TCH: What made you decide to fly across the world to try and earn a place in the Sime Darby LPGA and actually make into the tournament proper?
Cindy Lee-Pridgen (CL): I think I had something to prove to myself—I felt that I can play my best and feel like I belonged—it would be an achievement in itself. But when I decided to actually come back and play in the qualifier—it was with a mission to earn my slot in the tournament proper. Leaving my two boys behind in Tulsa was pretty difficult, but I am really glad that I was able to come here, perform and basically, get the job done.

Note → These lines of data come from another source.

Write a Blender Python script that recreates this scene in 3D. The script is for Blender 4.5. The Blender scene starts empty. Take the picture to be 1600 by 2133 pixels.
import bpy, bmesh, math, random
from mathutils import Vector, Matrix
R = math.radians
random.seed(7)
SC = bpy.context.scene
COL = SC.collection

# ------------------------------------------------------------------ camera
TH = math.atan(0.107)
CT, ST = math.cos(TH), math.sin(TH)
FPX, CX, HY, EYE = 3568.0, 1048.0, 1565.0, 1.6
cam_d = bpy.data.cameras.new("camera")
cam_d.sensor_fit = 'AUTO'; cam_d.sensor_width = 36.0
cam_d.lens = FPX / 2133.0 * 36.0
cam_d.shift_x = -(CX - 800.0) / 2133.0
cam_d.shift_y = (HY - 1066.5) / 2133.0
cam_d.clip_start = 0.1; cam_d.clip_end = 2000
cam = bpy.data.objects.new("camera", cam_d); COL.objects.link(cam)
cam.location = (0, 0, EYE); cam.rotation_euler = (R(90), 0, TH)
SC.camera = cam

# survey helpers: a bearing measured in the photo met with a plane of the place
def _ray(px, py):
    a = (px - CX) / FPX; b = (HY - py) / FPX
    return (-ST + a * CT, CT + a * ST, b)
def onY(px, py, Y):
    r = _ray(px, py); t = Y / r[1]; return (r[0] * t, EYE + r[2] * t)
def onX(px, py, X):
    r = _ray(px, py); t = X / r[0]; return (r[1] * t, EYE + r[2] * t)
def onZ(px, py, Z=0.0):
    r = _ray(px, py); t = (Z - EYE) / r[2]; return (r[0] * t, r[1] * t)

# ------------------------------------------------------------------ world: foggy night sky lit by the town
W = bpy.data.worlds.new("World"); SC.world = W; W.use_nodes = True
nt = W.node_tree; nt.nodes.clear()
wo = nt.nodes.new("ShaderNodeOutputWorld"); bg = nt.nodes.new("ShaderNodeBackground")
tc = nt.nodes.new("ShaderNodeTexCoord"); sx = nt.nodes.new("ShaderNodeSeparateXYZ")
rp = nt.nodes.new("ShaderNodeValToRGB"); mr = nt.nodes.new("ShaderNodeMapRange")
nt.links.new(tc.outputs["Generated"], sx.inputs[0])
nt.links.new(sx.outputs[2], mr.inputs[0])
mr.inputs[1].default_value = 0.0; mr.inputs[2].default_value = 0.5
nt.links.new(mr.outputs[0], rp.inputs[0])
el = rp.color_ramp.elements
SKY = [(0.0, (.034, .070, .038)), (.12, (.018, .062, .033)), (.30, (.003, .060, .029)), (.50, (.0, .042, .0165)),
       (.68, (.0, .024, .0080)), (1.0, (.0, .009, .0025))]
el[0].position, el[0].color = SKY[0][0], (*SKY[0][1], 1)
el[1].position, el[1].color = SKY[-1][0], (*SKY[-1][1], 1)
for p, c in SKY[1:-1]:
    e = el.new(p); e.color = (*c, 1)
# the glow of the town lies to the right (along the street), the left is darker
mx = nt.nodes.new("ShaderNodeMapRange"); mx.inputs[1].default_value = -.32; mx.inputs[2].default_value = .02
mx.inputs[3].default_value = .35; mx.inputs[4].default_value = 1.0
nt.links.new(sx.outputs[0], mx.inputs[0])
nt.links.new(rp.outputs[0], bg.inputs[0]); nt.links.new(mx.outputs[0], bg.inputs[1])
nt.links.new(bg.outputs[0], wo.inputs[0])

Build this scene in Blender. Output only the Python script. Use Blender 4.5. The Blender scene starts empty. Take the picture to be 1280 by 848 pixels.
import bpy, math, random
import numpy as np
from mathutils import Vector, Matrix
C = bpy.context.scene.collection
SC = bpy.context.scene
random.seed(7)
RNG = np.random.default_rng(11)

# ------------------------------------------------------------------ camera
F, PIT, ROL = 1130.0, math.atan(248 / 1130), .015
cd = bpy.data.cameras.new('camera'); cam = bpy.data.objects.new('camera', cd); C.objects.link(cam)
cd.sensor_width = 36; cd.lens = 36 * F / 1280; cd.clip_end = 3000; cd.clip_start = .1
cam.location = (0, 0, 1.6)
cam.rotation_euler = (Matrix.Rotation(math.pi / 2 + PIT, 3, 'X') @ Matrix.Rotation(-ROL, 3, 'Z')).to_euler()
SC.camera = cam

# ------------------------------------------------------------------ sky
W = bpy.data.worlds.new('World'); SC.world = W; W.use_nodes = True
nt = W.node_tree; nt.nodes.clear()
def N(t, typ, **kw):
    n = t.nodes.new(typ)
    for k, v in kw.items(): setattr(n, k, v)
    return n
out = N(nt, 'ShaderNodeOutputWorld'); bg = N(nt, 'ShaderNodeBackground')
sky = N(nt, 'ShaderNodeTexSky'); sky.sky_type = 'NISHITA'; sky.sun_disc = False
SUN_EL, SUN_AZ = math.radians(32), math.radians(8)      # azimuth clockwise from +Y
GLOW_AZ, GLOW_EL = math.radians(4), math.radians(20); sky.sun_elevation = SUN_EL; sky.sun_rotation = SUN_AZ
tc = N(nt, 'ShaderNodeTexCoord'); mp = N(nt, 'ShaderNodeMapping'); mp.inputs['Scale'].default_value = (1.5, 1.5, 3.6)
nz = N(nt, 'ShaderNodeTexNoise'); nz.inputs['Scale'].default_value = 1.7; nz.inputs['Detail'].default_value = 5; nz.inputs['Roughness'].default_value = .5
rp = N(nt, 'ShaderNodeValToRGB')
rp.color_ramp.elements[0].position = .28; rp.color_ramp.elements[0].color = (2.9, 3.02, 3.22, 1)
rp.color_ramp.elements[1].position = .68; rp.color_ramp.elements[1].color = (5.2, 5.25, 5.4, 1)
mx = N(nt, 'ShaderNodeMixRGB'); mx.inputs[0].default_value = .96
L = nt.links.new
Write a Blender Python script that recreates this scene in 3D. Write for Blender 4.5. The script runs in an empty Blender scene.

TCH: You finished a disappointing 60th in the first edition of the tournament back in 2010. What are some of the lessons you picked up from that appearance?
CL: I was really excited in 2011 when I got the sponsor’s exemption to play the maiden edition but my first-born was just five months old and it was pretty difficult because I was still nursing. Looking back, I was not mentally or physically prepared to handle the occasion and the other factors such as the weather-forced stoppages and having my performance heavily scrutinised definitely came into play.

The challenge for me this time other than managing jetlag [I did not manage to get much rest during my 15-hour flight from Chicago to Dubai] is nerves. I definitely have to keep a cool head out there, especially in an elite field such as this—it’s easy to get carried away but having played a few more LPGA events since, I blend in a little bit better and I am far more prepared for it. I expect myself to play well and having raked up the babysitting bills, I’m hoping for a good payday!

TCH: You returned to Tulsa immediately after the national qualifier. Have you been working on your game?
CL: I’ve got my bones checked and my muscles flexed out—just joking! I focused my attention on trying to get a little bit more distance on the drives and working on my alignment and took a few lessons towards that. I got myself into a proper stretching and fitness routine as well as a few chiropractic session and I’m feeling really good. The whole process has been very motivating to me because it has given me that sense of a greater challenge awaiting me, and I’m really excited.

TCH: Saw that you have the same caddie from the national qualifier on your bag this week. Does that help?
CL: Local knowledge is always good as he knows the course much better than I will. We’ve gone out and just strategise our game plan for the week and it looks promising. I can rely on him to give me the yardages and we have our friendly tiffs out there. The most important thing is for me to strike the ball well – there’s such a high premium on the narrow fairways here. Staying on the short stuff is one battle won.